# [Aim]
Exact reproduction of the data is required, with images excluded.

# [Collected data]
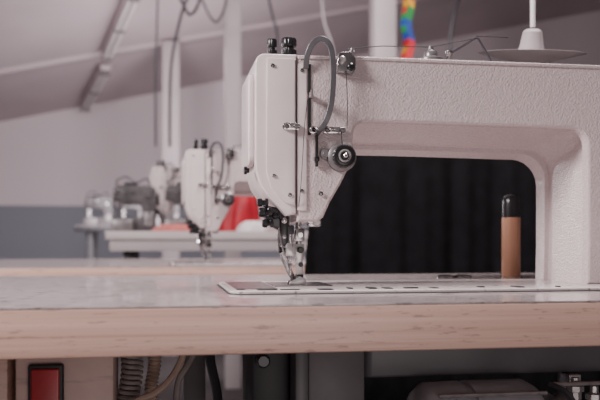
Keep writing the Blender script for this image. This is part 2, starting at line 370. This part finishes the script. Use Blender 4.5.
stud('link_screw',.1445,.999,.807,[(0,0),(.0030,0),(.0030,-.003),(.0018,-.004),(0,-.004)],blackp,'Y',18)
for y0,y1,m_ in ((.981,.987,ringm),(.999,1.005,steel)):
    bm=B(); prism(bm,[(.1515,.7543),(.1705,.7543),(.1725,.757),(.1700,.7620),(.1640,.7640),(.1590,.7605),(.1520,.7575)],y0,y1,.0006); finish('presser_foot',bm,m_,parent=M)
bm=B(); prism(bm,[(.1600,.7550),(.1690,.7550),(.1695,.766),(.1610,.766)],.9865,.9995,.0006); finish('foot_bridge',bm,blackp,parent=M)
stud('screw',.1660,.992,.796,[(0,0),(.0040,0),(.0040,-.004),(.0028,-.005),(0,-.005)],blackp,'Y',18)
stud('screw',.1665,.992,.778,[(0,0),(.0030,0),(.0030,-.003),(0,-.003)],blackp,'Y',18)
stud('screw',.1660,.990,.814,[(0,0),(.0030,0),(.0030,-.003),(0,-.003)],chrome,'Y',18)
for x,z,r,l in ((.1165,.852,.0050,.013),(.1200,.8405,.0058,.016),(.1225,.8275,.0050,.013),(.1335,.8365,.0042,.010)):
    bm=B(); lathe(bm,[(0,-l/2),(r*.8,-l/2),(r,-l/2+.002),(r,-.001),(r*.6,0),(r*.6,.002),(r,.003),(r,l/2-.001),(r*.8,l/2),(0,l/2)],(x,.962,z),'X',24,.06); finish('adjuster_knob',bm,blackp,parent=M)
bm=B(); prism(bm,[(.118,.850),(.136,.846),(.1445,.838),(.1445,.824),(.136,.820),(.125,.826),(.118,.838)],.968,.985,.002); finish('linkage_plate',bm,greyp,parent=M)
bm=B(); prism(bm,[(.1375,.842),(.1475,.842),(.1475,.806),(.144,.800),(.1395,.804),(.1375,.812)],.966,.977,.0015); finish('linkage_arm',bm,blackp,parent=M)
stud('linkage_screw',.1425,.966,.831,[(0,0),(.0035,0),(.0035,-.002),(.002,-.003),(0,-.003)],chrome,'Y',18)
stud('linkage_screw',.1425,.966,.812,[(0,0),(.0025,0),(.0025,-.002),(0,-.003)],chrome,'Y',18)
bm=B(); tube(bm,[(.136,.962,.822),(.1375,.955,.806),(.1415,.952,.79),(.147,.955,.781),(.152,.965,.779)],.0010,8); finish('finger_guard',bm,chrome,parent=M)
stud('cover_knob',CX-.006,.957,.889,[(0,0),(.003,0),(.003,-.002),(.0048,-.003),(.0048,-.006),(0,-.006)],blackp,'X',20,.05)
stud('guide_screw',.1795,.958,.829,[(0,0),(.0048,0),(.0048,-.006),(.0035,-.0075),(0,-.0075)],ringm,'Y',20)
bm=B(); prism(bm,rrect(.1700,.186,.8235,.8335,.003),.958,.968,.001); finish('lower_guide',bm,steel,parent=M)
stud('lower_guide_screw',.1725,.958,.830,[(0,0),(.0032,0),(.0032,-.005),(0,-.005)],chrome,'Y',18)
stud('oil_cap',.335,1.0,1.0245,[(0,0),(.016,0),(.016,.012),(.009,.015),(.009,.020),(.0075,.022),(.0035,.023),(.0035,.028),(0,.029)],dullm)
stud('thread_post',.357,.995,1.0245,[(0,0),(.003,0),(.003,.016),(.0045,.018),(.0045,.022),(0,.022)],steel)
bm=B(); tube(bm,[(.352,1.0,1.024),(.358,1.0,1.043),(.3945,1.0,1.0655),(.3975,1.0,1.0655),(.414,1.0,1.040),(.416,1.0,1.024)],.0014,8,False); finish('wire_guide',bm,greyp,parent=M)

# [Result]
Keep writing the Blender script for this image. This is part 2, starting at line 370. This part finishes the script. Use Blender 4.5.
stud('link_screw',.1445,.999,.807,[(0,0),(.0030,0),(.0030,-.003),(.0018,-.004),(0,-.004)],blackp,'Y',18)
for y0,y1,m_ in ((.981,.987,ringm),(.999,1.005,steel)):
    bm=B(); prism(bm,[(.1515,.7543),(.1705,.7543),(.1725,.757),(.1700,.7620),(.1640,.7640),(.1590,.7605),(.1520,.7575)],y0,y1,.0006); finish('presser_foot',bm,m_,parent=M)
bm=B(); prism(bm,[(.1600,.7550),(.1690,.7550),(.1695,.766),(.1610,.766)],.9865,.9995,.0006); finish('foot_bridge',bm,blackp,parent=M)
stud('screw',.1660,.992,.796,[(0,0),(.0040,0),(.0040,-.004),(.0028,-.005),(0,-.005)],blackp,'Y',18)
stud('screw',.1665,.992,.778,[(0,0),(.0030,0),(.0030,-.003),(0,-.003)],blackp,'Y',18)
stud('screw',.1660,.990,.814,[(0,0),(.0030,0),(.0030,-.003),(0,-.003)],chrome,'Y',18)
for x,z,r,l in ((.1165,.852,.0050,.013),(.1200,.8405,.0058,.016),(.1225,.8275,.0050,.013),(.1335,.8365,.0042,.010)):
    bm=B(); lathe(bm,[(0,-l/2),(r*.8,-l/2),(r,-l/2+.002),(r,-.001),(r*.6,0),(r*.6,.002),(r,.003),(r,l/2-.001),(r*.8,l/2),(0,l/2)],(x,.962,z),'X',24,.06); finish('adjuster_knob',bm,blackp,parent=M)
bm=B(); prism(bm,[(.118,.850),(.136,.846),(.1445,.838),(.1445,.824),(.136,.820),(.125,.826),(.118,.838)],.968,.985,.002); finish('linkage_plate',bm,greyp,parent=M)
bm=B(); prism(bm,[(.1375,.842),(.1475,.842),(.1475,.806),(.144,.800),(.1395,.804),(.1375,.812)],.966,.977,.0015); finish('linkage_arm',bm,blackp,parent=M)
stud('linkage_screw',.1425,.966,.831,[(0,0),(.0035,0),(.0035,-.002),(.002,-.003),(0,-.003)],chrome,'Y',18)
stud('linkage_screw',.1425,.966,.812,[(0,0),(.0025,0),(.0025,-.002),(0,-.003)],chrome,'Y',18)
bm=B(); tube(bm,[(.136,.962,.822),(.1375,.955,.806),(.1415,.952,.79),(.147,.955,.781),(.152,.965,.779)],.0010,8); finish('finger_guard',bm,chrome,parent=M)
stud('cover_knob',CX-.006,.957,.889,[(0,0),(.003,0),(.003,-.002),(.0048,-.003),(.0048,-.006),(0,-.006)],blackp,'X',20,.05)
stud('guide_screw',.1795,.958,.829,[(0,0),(.0048,0),(.0048,-.006),(.0035,-.0075),(0,-.0075)],ringm,'Y',20)
bm=B(); prism(bm,rrect(.1700,.186,.8235,.8335,.003),.958,.968,.001); finish('lower_guide',bm,steel,parent=M)
stud('lower_guide_screw',.1725,.958,.830,[(0,0),(.0032,0),(.0032,-.005),(0,-.005)],chrome,'Y',18)
stud('oil_cap',.335,1.0,1.0245,[(0,0),(.016,0),(.016,.012),(.009,.015),(.009,.020),(.0075,.022),(.0035,.023),(.0035,.028),(0,.029)],dullm)
stud('thread_post',.357,.995,1.0245,[(0,0),(.003,0),(.003,.016),(.0045,.018),(.0045,.022),(0,.022)],steel)
bm=B(); tube(bm,[(.352,1.0,1.024),(.358,1.0,1.043),(.3945,1.0,1.0655),(.3975,1.0,1.0655),(.414,1.0,1.040),(.416,1.0,1.024)],.0014,8,False); finish('wire_guide',bm,greyp,parent=M)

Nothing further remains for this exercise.